Ypern – ein Resümee
- celinakeute
- 5. Mai
- 2 Min. Lesezeit
Aktualisiert: 21. Mai
Von »Dear British« zu »Flanders remembering« – tschüss, Ypern!
Nachdem ich ein Dreivierteljahr in Ypern verbracht habe, ist die Zeit gekommen, mich zu verabschieden und ein Fazit meines Aufenthalts zu ziehen. Letzten August kam ich mit einem konkreten Ziel hierher: Ich wollte genauer verstehen, weshalb so viele Engländer die Stadt besuchen, um zu gedenken – im Gegensatz zu einer weitaus geringeren Zahl an Deutschen –, und sie interviewen, um mehr über die Unterschiede in den Erinnerungskulturen herauszufinden. Doch als ich den Ort besser kennenlernte, wurde mir bewusst, dass Ypern viel mehr mit sich bringt als zahlreiche britische Touristen: Menschen aus aller Welt besuchen die Stadt, einige von ihnen kommen seit Jahrzehnten jedes Jahr zurück – sogar aus Kanada oder Australien. Ypern ist ein Ort, wo die Erinnerung an den Ersten Weltkrieg aktiv aufrechterhalten wird, wo man überall Relikte und Bezüge zu dieser Zeit entdecken kann.
Anstatt mich hauptsächlich auf die Briten zu fokussieren, um Hintergrundinformationen für mein nächstes Buch zu sammeln, begann ich, mein Forschungsfeld zu erweitern.
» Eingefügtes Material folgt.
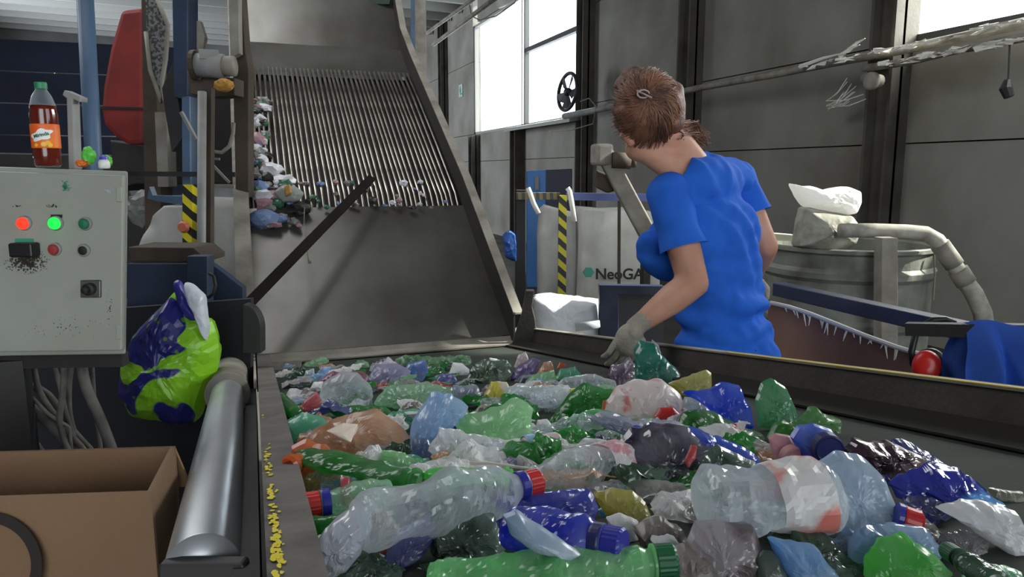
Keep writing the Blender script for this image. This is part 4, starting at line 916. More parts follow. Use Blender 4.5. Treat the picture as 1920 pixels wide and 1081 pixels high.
# gloved left hand: palm, four fingers and thumb reaching down to the teal bag
def hand(w, cd_, dirn, up, side, curl, k=1.0, thumbside=1, g=.0):
    bm = bmesh.new(); d = dirn.normalized(); u = (up-d*up.dot(d)).normalized(); sd = d.cross(u).normalized()*thumbside
    R_ = Matrix((sd, d, u)).transposed()
    cap(bm, w-d*.0, w+d*.02, .028+g, .028+g); cap(bm, w-cd_*.05, w, .034, .031)
    sph(bm, w+d*.045, (.044+g, .05+g, .018+g), R_, 3)
    for i, (off, ln) in enumerate(((.036, .066), (.0122, .075), (-.0122, .07), (-.036, .056))):
        base = w+d*.085+sd*off; c0 = curl*(1+.1*i)
        p1 = base+(d*math.cos(c0*.5)-u*math.sin(c0*.5))*ln*.45; p2 = p1+(d*math.cos(c0*1.2)-u*math.sin(c0*1.2))*ln*.32; p3 = p2+(d*math.cos(c0*1.8)-u*math.sin(c0*1.8))*ln*.25
        chain(bm, [base-d*.02, p1, p2, p3], [.0098, .0092, .0086, .0076])
    t0 = w+d*.03+sd*.036; t1 = t0+(d*.6+sd*.65-u*.35)*.036; t2 = t1+(d*.85+sd*.1-u*.6)*.034
    chain(bm, [t0, t1, t2], [.015+g*.5, .012+g*.5, .010+g*.5]); return bm
gdir = (at(1148, 700, DB-.2)-wrL); hb = hand(wrL, (wrL-elL).normalized(), gdir, (-FW+RT*.3+UP*.15), 1, .55, thumbside=-1, g=.003)
GLV = mat('glove_knit', (176, 170, 156), .9, rgb2=(130, 124, 112), nscale=18, bump=.3, bscale=150)
gl = P('work_glove', remesh(hb, .003, 2), GLV, smooth=True, label='grey dusty glove on the left hand')
hb = hand(wrR, (wrR-elR).normalized(), (wrR-elR).normalized()-UP*.3, UP, 1, .5, g=.003)
gr_ = P('work_glove', remesh(hb, .0045, 2), GLV, smooth=True)
# hair: swept-up mass with messy bun, loose strands, nape tail
bm = bmesh.new()
hc_ = head-HF*.022+HU*.014
sph(bm, hc_, (.098, .106, .112), HB, 3)
sph(bm, at(1200, 205, DB-.1), (.088, .08, .10), None, 3)
sph(bm, at(1240, 196, DB-.07), (.078, .08, .095), None, 3)
sph(bm, at(1186, 162, DB-.06), (.06, .055, .055), None, 3); sph(bm, at(1186, 140, DB-.05), (.034, .04, .03), None, 3)
sph(bm, at(1238, 246, DB-.06), (.062, .06, .055), None, 3)
sph(bm, at(1215, 282, DB-.035), (.045, .045, .04), None, 3)
hm = remesh(bm, .008, 8)
for v in hm.vertices:
    p = v.co; q = p-head; a = math.atan2(q.dot(RT), q.z+.02); k = .004*math.sin(a*9+q.length*50+5*noise.noise(p*9))+.005*noise.noise(p*12)
    v.co = p+v.normal*k
HAIR = mat('hair_auburn', (128, 84, 66), .5, rgb2=(70, 44, 36), nscale=22, aniso=(2, 2, 1), bump=.6, bscale=90, spec=.5)
HAIR2 = mat('hair_highlight', (138, 96, 72), .5, rgb2=(76, 50, 38), nscale=20, spec=.5)
st = MB(); hr = random.Random(6); knot = at(1206, 188, DB-.2)
HC = at(1208, 208, DB-.06)
def hsurf(x, y, l):
    r2 = min(.999, x*x+y*y); return HC+RT*(.122*x)+UP*(.138*y-.0)-FW*((.124*math.sqrt(1-r2))*l+.0)
for k in range(900):
    a = hr.uniform(0, 6.283); x1, y1 = .97*math.cos(a), .97*math.sin(a); tx, ty = -.12+hr.gauss(0, .10), .22+hr.gauss(0, .12)
    if y1 < -.55 and hr.random() < .3: continue
    sw = hr.uniform(.1, .45); pts = []; l = hr.uniform(1.0, 1.09); t0 = hr.uniform(0, .35); t9 = hr.uniform(.75, 1)
    for i in range(6):
        t = t0+(t9-t0)*i/5; x = x1*(1-t)+tx*t; y = y1*(1-t)+ty*t; q = sw*math.sin(math.pi*t); x, y = x-(y1-ty)*q*.5, y+(x1-tx)*q*.5
        pts.append(hsurf(x, y, l+.02*math.sin(6*t+k)))
    st.tube(pts, [.0006, .0014, .0017, .0017, .0014, .0006], 4, cap=False)
for k in range(90):   # flyaway wisps over the top
    x = hr.gauss(1196, 17); b = at(x, hr.uniform(150, 180), DB-hr.uniform(.0, .12)); h = hr.uniform(-.02, .05)
    st.tube([b, b+UP*(.022+h*.3)+RT*hr.uniform(-.015, .015), b+UP*(.026+h*.3)+RT*hr.uniform(-.04, .04)], [.002, .0014, .0005], 4, cap=False)
for k in range(260):   # loose tail at the nape right side
    a = at(hr.uniform(1236, 1282), hr.uniform(225, 262), DB-.08+hr.uniform(-.03, .03))
    b = at(hr.uniform(1285, 1312), hr.uniform(225, 262), DB-.02+hr.uniform(-.03, .03)); c = at(hr.uniform(1300, 1334), hr.uniform(244, 280), DB+hr.uniform(-.03, .05))
    st.tube([a, b, c], [.0014, .0017, .0005], 4, cap=False)
strands = P('loose_strands', st, HAIR2, smooth=True, stuff=True, label='lighter loose strands and wisps')
clip = MB(); cc = at(1206, 176, DB-.205)
clip.tube([cc+RT*(.018*math.cos(a))+UP*(.012*math.sin(a)) for a in [i*.7 for i in range(9)]], .0028, 6); clip.tube([cc-RT*.02+UP*.01, cc+RT*.025-UP*.012-FW*.006], .003, 6)
thing('person', 'woman in blue t-shirt seen from behind, reaching with gloved hand over sideboard', 'person',
      [P('body', bodym, SKIN, smooth=True), ps, pt] + sh + [gl, gr_, P('hair', hm, HAIR, [strands, P('hair_clip', clip, mat('clip', (170, 150, 150), .25), smooth=True)], smooth=True)])
one('work_platform', 'dark steel step the woman stands on behind the conveyor', 'platform', MB().box((hip.x+.05, hip.y, .005), (.7, 1.0, .01)), BLACK)
# ---------------------------------------------------------------- plastic waste on the belt
def plas(name, rgb, alpha=.55, rough=.13, trans=.3, cr=.55, cs=38, rgb2=None, ns=8):
    printed = rgb2 is not None; g_ = sum(rgb)/3; rgb = tuple(x*.88+g_*.12 for x in rgb)
    if rgb2 is None: rgb2 = tuple(x+(245-x)*.48 for x in rgb); ns = 16
    return mat('pl_'+name, rgb, rough, rgb2=rgb2, nscale=ns, lo=.5 if printed else .35, hi=.56 if printed else .7, alpha=alpha, trans=min(.5, trans*1.2), crinkle=cr, cscale=cs, spec=1.0)
CL = plas('clear', (200, 211, 218), .27, .07, .3)
CLG = plas('clear_green', (160, 206, 172), .45, .1, .4)
CLB = plas('clear_blue', (150, 184, 226), .5, .1, .4)
GR = plas('green', (20, 140, 36), .72, .14, .4)
GRD = plas('dark_green', (18, 70, 36), .8, .16, .25)
GRL = plas('light_green', (124, 214, 136), .6, .14, .4)
GRN = plas('neon_green', (90, 210, 80), .7, .2, .4)
MINT = plas('mint', (90, 190, 150), .65, .14, .35)
PALEG = plas('pale_green', (150, 206, 150), .6, .16, .35, .6, 34)
TEAL = plas('teal', (18, 130, 112), .75, .16, .35)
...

Ich untersuchte, wie die verschiedenen Nationalitäten auf unterschiedliche Weise gedenken und inwiefern der Krieg ihr Land geprägt hat. Weiterhin wollte ich mehr darüber erfahren, wie Ypern, Flandern und Belgien mit dem Erbe des Ersten Weltkriegs umgehen.
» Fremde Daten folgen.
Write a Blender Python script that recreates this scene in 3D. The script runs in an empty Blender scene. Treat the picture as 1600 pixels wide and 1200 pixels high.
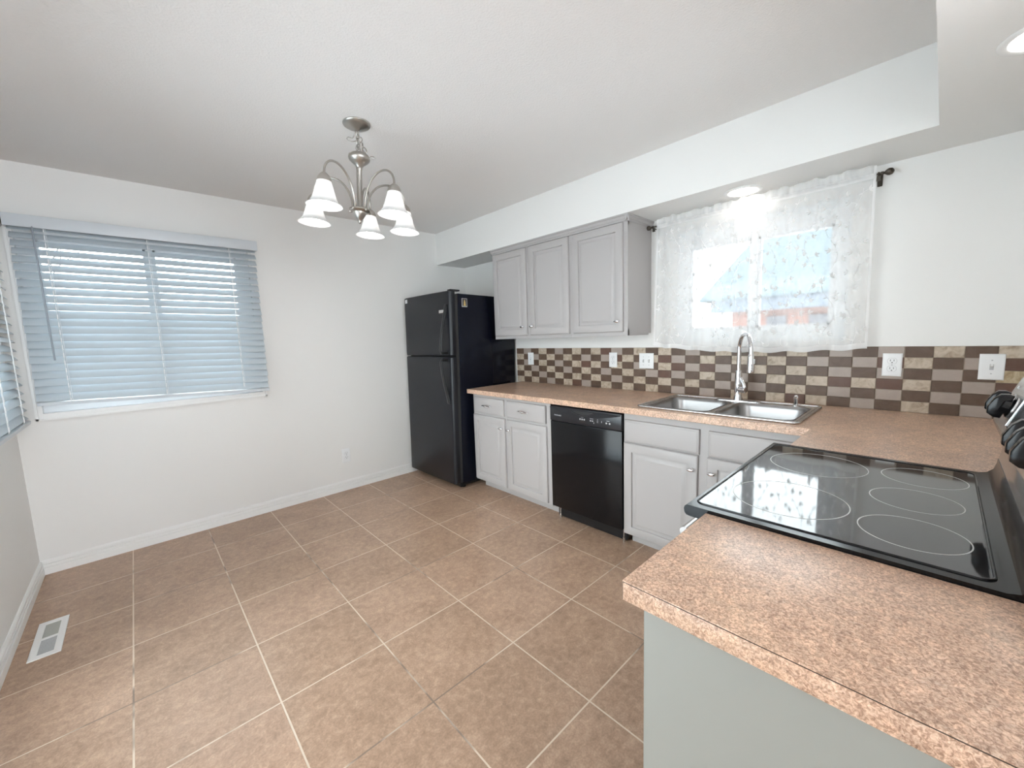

Insgesamt führte ich 25 ausführliche Interviews und sprach mit vielen weiteren Menschen zu anderen Anlässen. Unter anderem interviewte ich Menschen von Institutionen wie dem »In Flanders Fields Museum«, der Commonwealth War Graves Commission, der Last Post Association, dem belgischen Kampfmittelräumdienst DOVO, dem »Hooge Crater Museum«, dem Talbot House, Toerisme Ieper und Westtoer. In dem Zuge habe ich so viel Material gesammelt, dass ich mich entschlossen habe, es nicht nur als Hintergrundinformation für mein zweites Buch zu nutzen, sondern ein drittes Buch speziell über das Thema der internationalen Erinnerungskulturen zu schreiben. Die Recherchen hierfür sind jedoch noch nicht abgeschlossen.
Während meiner Zeit in Ypern habe ich viel gelernt, Sehenswürdigkeiten besucht, zahlreiche Menschen kennengelernt und neue Freunde gefunden. Die Stadt ist ein besonderer Ort, offiziell trägt sie den Titel »Friedensstadt«, und trotz (oder gerade aufgrund) der Präsenz des Ersten Weltkriegs im Hintergrund ist der Frieden, bei dem es sich eigentlich um ein abstraktes, schwer zu greifendes Konzept handelt, hier in hohem Maße spürbar.
Auch die Wiederversöhnung ist ein Aspekt, auf den Ypern Wert legt. Zum Beispiel gibt es vor dem »Hooge Crater Museum« eine Reihe an Flaggen, darunter eine deutsche. Dies erfordert nur einen geringen Aufwand, hat jedoch eine immense Wirkung und sagt viel über die Atmosphäre dieser Stadt aus.
Ich habe den Eindruck, dass Ypern ein Ort ist, an den Menschen immer wieder zurückkehren, und dass er für Personen, die zu diesem Thema arbeiten, ideal ist, um hier zu leben und von hier aus zu wirken.
Nach dem ersten Teil meiner Lesereise im Mai und einem Monat in der Normandie werde ich im Juli nach Ypern zurückkehren, um zweieinhalb weitere Monate hier zu verbringen.
Danke an all die Menschen, die ich während meiner Zeit in Ypern kennenlernen durfte, die mir geholfen und mich bei meiner Recherche unterstützt haben und die immer so freundlich, offen und willkommen heißend waren.